Kelly Dalke is a writer and teacher based in New Hampshire. Her work has been published in The Adroit Journal, New Overland Review, Litro, and elsewhere. She was also recently named a 2025 Luso-American Fellow with the DISQUIET International Literary Program. She is at work on her debut novel and story collection.
Her novel, 3000 Miles Home, is a haunting road trip novel about three generations of Portuguese-American women searching for home after a tragic loss, and as they unpack family stories and their own mental health, each experiences a coming-of-age.

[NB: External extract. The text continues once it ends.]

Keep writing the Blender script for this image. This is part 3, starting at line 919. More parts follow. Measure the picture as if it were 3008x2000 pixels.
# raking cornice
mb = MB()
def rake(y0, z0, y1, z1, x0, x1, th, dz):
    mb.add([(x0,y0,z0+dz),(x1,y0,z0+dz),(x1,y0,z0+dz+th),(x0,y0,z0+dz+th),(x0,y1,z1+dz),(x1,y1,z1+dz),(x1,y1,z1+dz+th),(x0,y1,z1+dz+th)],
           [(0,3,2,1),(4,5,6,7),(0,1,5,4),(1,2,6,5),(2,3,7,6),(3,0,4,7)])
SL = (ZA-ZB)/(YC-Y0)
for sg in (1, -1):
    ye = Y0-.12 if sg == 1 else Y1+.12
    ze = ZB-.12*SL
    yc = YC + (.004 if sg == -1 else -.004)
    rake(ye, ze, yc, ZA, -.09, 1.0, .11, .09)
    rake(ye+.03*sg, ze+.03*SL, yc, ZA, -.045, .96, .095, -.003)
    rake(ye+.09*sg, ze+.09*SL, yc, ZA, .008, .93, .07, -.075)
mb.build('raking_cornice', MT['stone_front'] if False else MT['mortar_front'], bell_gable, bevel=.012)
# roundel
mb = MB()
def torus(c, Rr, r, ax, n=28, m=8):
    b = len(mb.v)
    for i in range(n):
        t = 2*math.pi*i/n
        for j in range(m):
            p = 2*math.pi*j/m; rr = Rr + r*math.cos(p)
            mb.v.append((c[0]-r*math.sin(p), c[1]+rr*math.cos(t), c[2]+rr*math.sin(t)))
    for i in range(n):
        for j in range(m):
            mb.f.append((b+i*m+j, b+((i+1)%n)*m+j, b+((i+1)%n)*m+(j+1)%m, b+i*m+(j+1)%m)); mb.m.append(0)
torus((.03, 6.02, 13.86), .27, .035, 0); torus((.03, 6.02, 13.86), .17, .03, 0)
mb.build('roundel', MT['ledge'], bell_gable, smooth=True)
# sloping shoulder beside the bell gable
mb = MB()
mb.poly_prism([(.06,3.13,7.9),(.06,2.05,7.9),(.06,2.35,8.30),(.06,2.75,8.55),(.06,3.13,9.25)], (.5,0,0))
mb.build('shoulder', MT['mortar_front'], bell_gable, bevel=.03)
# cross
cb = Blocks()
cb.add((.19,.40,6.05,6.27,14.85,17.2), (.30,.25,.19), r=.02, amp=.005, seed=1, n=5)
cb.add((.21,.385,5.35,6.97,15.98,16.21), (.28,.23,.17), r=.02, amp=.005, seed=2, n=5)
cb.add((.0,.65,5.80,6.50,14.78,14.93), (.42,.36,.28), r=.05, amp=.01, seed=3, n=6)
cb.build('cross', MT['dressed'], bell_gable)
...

Her collection, Prey, thematically follows the gritty experiences of women from girlhood through old age, exploring themes such as the oversexualization of young girls, motherhood, class, ageism, and loneliness, all set against the backdrop of the political tensions of our time. A group of young girls fight the adult predators of the desert as they transform during puberty into a wild pack, banning together to protect one another; a first time mother grapples with her cultural identity as a second generation American during her baby shower at the VFW; a young woman physically becomes the objects men are turning her into while she attempts to work her way out of the working class; an old woman fights off her loneliness with a mouse living in her house, who she believes is the reincarnation of her late husband.

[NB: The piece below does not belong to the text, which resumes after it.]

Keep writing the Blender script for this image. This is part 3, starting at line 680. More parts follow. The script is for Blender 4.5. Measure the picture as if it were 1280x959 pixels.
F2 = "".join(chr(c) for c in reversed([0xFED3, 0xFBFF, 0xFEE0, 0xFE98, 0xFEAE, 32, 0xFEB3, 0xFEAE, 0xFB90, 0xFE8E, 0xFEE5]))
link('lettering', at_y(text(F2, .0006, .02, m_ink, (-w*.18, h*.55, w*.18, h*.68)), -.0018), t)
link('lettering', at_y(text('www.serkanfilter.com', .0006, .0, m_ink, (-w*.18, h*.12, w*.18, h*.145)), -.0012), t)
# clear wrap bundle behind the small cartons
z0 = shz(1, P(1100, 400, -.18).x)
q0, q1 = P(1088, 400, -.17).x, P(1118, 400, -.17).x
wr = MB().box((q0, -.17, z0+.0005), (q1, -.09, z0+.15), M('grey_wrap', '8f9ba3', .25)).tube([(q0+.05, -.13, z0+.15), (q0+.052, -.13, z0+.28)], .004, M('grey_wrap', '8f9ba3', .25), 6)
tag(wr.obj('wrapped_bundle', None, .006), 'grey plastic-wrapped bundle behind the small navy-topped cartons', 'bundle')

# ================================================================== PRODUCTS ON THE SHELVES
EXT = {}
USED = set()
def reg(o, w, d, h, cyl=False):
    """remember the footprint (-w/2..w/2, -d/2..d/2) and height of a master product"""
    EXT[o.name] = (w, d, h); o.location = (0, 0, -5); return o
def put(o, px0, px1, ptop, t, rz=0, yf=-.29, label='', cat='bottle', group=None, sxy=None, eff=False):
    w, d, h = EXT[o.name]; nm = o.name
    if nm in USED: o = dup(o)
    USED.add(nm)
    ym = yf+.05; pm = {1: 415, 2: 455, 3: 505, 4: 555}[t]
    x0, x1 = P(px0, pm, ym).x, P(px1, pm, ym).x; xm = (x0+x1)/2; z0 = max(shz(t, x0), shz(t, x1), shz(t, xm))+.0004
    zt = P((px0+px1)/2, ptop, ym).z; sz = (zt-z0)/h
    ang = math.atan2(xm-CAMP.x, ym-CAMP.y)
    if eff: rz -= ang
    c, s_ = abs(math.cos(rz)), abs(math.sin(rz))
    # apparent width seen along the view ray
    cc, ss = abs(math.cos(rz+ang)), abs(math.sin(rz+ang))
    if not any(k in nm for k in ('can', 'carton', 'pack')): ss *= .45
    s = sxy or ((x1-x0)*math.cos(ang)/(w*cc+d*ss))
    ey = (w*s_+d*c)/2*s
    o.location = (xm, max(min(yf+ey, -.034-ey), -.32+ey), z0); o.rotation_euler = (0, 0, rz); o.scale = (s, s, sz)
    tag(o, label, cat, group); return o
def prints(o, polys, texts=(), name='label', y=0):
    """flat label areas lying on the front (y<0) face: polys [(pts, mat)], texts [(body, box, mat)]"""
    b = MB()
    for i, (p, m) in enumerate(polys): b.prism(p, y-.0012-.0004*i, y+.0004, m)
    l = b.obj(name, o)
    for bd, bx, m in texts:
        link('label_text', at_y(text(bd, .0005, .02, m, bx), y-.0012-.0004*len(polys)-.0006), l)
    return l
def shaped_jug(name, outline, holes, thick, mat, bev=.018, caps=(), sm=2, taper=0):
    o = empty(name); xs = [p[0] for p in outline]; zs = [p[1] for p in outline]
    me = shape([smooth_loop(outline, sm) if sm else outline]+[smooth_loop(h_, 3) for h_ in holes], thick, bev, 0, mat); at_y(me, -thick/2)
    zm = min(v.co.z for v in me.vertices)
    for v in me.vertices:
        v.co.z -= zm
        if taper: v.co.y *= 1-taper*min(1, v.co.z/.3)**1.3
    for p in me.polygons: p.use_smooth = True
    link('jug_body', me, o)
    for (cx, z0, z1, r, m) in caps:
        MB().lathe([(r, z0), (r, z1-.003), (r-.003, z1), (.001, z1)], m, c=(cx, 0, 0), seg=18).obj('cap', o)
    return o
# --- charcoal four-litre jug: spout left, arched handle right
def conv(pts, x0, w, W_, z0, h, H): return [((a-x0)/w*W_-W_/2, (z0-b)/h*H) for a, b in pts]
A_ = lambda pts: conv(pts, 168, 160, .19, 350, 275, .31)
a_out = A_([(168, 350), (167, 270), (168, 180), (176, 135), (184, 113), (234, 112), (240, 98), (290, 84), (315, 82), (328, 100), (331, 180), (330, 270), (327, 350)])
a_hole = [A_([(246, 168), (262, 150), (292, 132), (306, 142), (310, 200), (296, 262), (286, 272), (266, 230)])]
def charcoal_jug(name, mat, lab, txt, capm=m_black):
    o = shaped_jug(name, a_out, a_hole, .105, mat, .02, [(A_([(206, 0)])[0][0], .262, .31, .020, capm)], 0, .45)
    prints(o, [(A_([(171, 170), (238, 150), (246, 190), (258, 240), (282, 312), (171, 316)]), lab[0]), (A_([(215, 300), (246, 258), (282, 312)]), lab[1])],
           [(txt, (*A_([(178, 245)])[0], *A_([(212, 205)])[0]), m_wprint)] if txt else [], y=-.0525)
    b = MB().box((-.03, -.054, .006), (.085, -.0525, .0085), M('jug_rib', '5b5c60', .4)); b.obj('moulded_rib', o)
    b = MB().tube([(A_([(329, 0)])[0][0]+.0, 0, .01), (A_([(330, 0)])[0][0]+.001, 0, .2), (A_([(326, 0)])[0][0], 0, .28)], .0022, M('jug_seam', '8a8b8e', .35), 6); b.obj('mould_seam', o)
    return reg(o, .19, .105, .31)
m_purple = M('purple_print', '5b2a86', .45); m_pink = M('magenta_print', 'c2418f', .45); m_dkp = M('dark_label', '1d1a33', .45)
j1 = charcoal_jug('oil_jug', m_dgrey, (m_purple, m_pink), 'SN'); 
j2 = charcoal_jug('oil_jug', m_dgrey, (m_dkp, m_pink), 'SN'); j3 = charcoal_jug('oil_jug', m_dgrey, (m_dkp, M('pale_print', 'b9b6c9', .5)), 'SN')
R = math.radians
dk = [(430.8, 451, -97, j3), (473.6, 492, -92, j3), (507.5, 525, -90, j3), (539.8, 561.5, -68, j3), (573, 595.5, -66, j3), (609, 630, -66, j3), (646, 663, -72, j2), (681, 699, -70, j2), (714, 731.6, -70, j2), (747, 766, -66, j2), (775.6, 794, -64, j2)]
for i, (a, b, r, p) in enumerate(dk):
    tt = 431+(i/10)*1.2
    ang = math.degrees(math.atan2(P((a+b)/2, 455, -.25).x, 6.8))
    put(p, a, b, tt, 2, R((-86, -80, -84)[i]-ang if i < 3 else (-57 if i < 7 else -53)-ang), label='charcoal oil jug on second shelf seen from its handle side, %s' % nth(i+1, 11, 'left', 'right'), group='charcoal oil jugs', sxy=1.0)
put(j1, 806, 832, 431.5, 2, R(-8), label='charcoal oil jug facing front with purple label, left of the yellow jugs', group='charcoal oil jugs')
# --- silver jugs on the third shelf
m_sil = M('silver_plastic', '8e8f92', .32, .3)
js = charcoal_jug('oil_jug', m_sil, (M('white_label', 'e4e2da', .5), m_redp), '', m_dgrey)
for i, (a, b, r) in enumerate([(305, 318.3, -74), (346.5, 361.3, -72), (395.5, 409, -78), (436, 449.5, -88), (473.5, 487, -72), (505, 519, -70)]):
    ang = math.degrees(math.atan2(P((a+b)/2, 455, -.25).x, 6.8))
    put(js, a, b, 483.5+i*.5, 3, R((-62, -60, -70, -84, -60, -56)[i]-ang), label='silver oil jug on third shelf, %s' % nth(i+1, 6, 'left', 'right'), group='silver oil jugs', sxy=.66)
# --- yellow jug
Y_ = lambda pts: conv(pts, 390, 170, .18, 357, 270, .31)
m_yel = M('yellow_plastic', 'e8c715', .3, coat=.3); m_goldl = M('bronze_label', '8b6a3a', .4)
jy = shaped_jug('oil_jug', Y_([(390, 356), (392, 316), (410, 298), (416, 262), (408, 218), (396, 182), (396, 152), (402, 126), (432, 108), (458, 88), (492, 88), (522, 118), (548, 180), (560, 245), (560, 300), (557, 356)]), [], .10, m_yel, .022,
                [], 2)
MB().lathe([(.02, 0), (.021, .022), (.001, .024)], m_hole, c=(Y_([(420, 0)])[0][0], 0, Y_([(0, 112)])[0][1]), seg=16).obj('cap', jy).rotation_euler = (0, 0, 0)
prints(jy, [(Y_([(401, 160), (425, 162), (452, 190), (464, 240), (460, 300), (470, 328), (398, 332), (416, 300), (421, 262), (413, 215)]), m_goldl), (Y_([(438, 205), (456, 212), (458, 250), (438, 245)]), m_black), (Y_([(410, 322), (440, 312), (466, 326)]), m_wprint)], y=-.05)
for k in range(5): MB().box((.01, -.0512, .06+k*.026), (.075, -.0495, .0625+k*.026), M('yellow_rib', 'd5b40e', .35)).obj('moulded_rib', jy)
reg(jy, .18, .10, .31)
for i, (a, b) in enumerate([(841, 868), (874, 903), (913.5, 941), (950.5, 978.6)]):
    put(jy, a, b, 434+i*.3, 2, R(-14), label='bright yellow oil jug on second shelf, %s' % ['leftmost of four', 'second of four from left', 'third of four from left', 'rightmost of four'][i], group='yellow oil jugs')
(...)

Kelly received her MFA in writing from the University of New Hampshire, where she worked with Dawnland Voices 2.0, an online literary magazine for Indigenous writers of New England, and was the Arts Editor for Barnstorm Literary Journal. Kelly has taught in various schools, such as the University of New Hampshire, St. Paul’s School, Johns Hopkins CTY, and Grubstreet, a Boston-based nonprofit writing center. During that time, she worked with professors and writers on their manuscripts, including consulting and editing essays in Morrison’s Goodness and the Literary Imagination: Harvard’s 95th Ingersoll Lecture with Essays on Morrison’s Moral and Religious Vision. She was recently Head of Faculty at US Performance Academy, an online middle and high school for high-performing athletes, and is now a Guide Manager at Khan World School, where, in partnership with Khan Academy and ASU Prep, she is designing curriculum and teaching in an online, mastery-based model for high school honors students.